The task - Using the listing below, give again exactly the lines from the line with "What Blender Python" to the line with "S.camera = co", inclusive, without the pictures.

Data for processing -
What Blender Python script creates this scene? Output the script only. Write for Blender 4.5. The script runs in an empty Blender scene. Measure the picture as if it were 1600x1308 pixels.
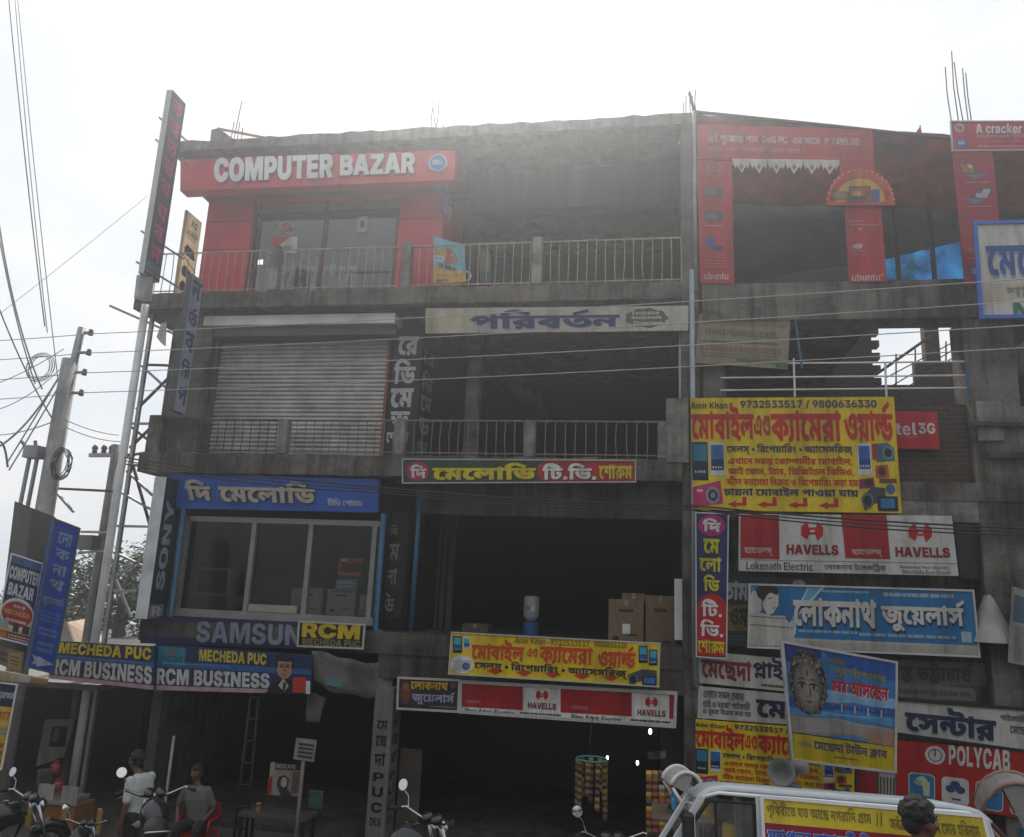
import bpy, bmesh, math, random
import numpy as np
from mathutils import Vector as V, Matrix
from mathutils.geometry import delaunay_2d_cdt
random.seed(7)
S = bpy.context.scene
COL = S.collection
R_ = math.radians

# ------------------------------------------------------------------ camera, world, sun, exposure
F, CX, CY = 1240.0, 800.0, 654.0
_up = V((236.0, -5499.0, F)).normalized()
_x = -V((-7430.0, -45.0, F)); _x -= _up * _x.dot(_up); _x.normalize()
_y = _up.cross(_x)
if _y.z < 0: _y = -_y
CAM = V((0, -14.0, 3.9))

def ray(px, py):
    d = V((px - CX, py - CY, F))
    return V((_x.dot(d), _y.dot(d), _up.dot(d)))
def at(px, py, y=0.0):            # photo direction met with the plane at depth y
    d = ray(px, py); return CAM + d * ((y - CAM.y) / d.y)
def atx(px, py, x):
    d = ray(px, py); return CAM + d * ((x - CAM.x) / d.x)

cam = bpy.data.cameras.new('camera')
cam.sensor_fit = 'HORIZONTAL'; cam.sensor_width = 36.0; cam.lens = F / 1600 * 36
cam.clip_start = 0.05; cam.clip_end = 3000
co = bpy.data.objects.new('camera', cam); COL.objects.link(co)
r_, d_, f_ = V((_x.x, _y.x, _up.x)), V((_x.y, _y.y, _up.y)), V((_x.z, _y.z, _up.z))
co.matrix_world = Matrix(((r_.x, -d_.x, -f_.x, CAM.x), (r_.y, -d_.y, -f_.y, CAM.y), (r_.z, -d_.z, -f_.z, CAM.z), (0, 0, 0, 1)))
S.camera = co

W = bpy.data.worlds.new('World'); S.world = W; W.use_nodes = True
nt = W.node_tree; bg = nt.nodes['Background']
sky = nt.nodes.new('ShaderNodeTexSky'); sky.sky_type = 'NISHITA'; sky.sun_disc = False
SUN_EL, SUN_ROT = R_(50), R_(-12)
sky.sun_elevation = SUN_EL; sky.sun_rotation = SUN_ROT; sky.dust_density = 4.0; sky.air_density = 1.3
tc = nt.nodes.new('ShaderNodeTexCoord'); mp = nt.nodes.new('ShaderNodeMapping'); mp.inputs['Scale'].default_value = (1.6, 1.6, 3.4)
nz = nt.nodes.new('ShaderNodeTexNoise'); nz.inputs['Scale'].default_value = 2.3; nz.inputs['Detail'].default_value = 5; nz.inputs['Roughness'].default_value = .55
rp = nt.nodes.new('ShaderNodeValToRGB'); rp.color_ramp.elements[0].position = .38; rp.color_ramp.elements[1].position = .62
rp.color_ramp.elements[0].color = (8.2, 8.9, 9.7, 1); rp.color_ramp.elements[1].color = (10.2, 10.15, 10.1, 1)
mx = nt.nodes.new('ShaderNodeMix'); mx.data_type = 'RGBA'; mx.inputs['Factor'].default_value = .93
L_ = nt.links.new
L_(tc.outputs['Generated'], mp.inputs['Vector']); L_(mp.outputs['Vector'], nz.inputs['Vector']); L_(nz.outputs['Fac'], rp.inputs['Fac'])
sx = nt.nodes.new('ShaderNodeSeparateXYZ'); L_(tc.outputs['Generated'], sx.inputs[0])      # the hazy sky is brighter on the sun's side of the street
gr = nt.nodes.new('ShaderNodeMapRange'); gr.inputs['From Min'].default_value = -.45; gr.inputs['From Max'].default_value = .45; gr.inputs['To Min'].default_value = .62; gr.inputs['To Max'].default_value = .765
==
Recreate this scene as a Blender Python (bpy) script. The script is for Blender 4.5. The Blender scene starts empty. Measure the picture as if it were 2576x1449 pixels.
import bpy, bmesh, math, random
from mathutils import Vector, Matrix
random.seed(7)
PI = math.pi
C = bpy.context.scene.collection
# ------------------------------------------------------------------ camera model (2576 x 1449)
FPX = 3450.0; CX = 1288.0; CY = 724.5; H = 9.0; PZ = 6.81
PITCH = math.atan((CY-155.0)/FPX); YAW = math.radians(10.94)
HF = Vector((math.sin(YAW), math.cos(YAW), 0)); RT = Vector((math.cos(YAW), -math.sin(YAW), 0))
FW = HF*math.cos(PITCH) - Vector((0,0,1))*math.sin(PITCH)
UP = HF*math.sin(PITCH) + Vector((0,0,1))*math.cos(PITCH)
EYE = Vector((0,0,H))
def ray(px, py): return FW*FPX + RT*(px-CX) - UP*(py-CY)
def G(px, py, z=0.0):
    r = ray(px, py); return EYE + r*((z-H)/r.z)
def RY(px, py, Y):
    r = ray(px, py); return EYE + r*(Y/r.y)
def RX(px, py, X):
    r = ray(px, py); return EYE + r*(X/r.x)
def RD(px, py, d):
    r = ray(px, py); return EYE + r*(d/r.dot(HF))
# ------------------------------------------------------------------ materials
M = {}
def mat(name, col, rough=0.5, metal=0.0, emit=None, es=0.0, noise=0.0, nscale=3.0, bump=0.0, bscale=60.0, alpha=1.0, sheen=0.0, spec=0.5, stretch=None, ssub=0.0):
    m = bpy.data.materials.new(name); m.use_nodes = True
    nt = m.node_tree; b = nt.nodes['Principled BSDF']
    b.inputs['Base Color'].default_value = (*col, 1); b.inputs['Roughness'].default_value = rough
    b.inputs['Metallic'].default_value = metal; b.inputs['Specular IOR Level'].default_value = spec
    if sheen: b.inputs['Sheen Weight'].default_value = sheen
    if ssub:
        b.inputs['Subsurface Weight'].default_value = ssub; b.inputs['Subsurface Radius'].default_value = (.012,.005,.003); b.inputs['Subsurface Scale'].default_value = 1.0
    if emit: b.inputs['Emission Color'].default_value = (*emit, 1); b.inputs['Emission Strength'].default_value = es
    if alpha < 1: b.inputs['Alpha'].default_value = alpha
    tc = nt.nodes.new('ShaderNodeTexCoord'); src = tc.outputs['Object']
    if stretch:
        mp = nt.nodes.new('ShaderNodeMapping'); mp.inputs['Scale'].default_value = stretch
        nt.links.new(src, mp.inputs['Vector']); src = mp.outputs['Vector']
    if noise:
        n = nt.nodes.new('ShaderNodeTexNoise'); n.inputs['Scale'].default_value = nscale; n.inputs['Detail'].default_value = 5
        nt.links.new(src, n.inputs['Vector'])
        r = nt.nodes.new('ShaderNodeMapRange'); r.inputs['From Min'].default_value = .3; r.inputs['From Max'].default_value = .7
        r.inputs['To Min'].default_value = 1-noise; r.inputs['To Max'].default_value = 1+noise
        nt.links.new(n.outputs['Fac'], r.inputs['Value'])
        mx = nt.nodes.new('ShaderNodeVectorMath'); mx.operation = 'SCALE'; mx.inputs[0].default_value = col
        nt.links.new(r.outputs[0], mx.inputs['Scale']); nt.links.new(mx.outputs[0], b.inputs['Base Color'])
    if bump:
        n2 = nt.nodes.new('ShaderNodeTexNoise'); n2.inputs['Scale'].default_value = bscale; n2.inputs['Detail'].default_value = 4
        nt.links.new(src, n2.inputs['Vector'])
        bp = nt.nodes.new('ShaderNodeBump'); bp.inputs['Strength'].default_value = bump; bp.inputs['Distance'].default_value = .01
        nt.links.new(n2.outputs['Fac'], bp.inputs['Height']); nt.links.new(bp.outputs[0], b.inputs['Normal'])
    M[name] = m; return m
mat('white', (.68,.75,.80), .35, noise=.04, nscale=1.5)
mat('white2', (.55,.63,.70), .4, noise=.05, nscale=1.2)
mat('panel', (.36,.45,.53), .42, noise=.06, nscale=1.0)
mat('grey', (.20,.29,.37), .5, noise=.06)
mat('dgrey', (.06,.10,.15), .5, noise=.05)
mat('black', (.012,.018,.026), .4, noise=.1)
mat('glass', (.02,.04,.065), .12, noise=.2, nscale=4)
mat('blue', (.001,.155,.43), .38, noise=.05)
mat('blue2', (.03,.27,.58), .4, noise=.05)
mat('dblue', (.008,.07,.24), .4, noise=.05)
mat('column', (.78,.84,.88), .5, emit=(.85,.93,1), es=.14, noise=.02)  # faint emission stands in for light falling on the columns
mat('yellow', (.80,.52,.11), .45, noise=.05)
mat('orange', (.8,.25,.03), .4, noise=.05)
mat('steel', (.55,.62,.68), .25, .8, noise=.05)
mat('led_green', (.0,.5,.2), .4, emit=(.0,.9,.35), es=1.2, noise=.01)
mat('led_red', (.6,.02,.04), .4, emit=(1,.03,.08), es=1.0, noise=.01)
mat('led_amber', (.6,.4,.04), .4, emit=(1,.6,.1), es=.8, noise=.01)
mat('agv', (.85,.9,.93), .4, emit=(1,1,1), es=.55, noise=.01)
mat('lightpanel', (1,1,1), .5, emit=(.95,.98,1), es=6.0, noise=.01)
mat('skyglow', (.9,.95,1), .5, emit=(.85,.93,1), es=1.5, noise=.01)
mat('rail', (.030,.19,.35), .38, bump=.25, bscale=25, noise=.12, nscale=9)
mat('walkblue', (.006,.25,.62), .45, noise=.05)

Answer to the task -
What Blender Python script creates this scene? Output the script only. Write for Blender 4.5. The script runs in an empty Blender scene. Measure the picture as if it were 1600x1308 pixels.
import bpy, bmesh, math, random
import numpy as np
from mathutils import Vector as V, Matrix
from mathutils.geometry import delaunay_2d_cdt
random.seed(7)
S = bpy.context.scene
COL = S.collection
R_ = math.radians

# ------------------------------------------------------------------ camera, world, sun, exposure
F, CX, CY = 1240.0, 800.0, 654.0
_up = V((236.0, -5499.0, F)).normalized()
_x = -V((-7430.0, -45.0, F)); _x -= _up * _x.dot(_up); _x.normalize()
_y = _up.cross(_x)
if _y.z < 0: _y = -_y
CAM = V((0, -14.0, 3.9))

def ray(px, py):
    d = V((px - CX, py - CY, F))
    return V((_x.dot(d), _y.dot(d), _up.dot(d)))
def at(px, py, y=0.0):            # photo direction met with the plane at depth y
    d = ray(px, py); return CAM + d * ((y - CAM.y) / d.y)
def atx(px, py, x):
    d = ray(px, py); return CAM + d * ((x - CAM.x) / d.x)

cam = bpy.data.cameras.new('camera')
cam.sensor_fit = 'HORIZONTAL'; cam.sensor_width = 36.0; cam.lens = F / 1600 * 36
cam.clip_start = 0.05; cam.clip_end = 3000
co = bpy.data.objects.new('camera', cam); COL.objects.link(co)
r_, d_, f_ = V((_x.x, _y.x, _up.x)), V((_x.y, _y.y, _up.y)), V((_x.z, _y.z, _up.z))
co.matrix_world = Matrix(((r_.x, -d_.x, -f_.x, CAM.x), (r_.y, -d_.y, -f_.y, CAM.y), (r_.z, -d_.z, -f_.z, CAM.z), (0, 0, 0, 1)))
S.camera = co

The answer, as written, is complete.